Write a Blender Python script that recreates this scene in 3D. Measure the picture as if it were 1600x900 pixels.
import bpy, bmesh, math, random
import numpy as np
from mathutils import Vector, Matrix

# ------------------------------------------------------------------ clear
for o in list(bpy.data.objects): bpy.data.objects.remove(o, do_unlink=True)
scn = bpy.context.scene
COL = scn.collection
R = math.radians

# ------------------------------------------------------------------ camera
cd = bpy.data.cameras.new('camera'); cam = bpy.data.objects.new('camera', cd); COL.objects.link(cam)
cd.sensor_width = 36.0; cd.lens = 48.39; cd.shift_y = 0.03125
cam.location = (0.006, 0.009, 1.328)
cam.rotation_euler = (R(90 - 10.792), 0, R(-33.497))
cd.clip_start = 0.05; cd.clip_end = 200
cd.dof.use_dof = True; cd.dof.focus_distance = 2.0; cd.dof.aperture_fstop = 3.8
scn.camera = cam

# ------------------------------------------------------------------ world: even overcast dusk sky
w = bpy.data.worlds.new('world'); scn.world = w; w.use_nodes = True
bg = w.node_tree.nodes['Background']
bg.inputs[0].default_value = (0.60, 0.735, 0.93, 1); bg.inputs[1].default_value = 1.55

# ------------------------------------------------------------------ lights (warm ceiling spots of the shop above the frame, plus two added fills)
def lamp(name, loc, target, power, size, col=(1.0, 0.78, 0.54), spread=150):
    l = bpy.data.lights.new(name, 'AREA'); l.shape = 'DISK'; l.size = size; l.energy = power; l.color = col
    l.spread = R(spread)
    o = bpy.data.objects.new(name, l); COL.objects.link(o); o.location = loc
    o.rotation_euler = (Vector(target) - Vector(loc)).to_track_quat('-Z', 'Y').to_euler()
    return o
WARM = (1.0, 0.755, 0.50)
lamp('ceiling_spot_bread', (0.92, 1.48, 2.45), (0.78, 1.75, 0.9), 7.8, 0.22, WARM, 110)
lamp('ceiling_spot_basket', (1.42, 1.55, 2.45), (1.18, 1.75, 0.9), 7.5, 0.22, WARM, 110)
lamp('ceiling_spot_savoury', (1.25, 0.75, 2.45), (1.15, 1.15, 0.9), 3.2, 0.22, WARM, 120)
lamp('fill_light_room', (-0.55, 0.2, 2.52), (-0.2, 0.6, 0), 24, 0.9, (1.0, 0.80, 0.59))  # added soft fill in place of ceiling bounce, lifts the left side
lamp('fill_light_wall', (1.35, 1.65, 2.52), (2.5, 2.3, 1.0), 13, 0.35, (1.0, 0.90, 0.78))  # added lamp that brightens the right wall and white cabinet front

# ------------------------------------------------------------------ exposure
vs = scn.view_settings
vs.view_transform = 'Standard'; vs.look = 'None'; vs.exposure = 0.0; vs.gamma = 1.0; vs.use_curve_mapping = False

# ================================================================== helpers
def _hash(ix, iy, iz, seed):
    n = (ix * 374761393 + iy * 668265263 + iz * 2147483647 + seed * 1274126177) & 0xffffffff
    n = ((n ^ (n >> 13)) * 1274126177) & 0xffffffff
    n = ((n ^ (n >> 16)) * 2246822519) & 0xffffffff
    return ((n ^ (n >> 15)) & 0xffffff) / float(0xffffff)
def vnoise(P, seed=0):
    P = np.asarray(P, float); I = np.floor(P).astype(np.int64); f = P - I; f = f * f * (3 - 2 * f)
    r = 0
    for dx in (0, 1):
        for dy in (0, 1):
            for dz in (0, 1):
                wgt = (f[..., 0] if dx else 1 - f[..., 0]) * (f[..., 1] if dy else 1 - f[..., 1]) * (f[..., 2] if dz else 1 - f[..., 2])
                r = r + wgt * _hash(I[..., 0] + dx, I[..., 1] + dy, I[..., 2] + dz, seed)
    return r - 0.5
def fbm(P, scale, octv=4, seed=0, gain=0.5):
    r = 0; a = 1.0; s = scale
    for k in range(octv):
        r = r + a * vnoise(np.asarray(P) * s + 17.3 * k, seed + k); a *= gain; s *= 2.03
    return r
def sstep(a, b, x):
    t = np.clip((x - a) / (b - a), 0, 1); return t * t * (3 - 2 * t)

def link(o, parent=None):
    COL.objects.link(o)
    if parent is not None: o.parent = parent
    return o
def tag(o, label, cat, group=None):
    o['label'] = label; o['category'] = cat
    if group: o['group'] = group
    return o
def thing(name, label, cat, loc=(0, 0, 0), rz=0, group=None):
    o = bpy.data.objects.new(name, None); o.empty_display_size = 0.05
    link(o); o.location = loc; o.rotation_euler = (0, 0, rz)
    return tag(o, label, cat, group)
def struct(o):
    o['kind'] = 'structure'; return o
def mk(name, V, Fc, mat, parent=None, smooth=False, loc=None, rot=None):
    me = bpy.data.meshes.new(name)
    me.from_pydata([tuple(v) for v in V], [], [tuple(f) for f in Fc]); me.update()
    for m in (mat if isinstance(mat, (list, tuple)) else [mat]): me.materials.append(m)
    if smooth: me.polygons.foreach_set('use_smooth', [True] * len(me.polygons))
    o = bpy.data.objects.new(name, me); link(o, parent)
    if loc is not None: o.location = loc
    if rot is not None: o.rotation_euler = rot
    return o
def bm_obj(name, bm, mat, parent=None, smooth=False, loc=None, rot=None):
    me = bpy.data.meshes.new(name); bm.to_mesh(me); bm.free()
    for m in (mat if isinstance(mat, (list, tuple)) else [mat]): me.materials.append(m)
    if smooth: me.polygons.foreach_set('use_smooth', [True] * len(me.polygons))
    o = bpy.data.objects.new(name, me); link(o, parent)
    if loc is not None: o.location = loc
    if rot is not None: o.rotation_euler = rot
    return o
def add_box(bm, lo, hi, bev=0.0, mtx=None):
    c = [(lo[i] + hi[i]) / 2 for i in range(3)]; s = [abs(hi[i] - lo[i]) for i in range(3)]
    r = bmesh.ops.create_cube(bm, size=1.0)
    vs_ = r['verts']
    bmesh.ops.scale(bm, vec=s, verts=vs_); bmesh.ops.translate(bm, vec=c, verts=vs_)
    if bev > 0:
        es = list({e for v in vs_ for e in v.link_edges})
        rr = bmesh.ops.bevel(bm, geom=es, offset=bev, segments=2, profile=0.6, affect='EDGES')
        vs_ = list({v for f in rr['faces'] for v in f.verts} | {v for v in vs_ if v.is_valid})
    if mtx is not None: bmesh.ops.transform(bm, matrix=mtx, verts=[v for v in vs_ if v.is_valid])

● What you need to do
Copy the lines from the start of the data verbatim, stopping after the line containing "bg.inputs[0].default_value = (0.60, 0.735, 0.93, 1);".

● Expected answer
Write a Blender Python script that recreates this scene in 3D. Measure the picture as if it were 1600x900 pixels.
import bpy, bmesh, math, random
import numpy as np
from mathutils import Vector, Matrix

# ------------------------------------------------------------------ clear
for o in list(bpy.data.objects): bpy.data.objects.remove(o, do_unlink=True)
scn = bpy.context.scene
COL = scn.collection
R = math.radians

# ------------------------------------------------------------------ camera
cd = bpy.data.cameras.new('camera'); cam = bpy.data.objects.new('camera', cd); COL.objects.link(cam)
cd.sensor_width = 36.0; cd.lens = 48.39; cd.shift_y = 0.03125
cam.location = (0.006, 0.009, 1.328)
cam.rotation_euler = (R(90 - 10.792), 0, R(-33.497))
cd.clip_start = 0.05; cd.clip_end = 200
cd.dof.use_dof = True; cd.dof.focus_distance = 2.0; cd.dof.aperture_fstop = 3.8
scn.camera = cam

# ------------------------------------------------------------------ world: even overcast dusk sky
w = bpy.data.worlds.new('world'); scn.world = w; w.use_nodes = True
bg = w.node_tree.nodes['Background']
bg.inputs[0].default_value = (0.60, 0.735, 0.93, 1); bg.inputs[1].default_value = 1.55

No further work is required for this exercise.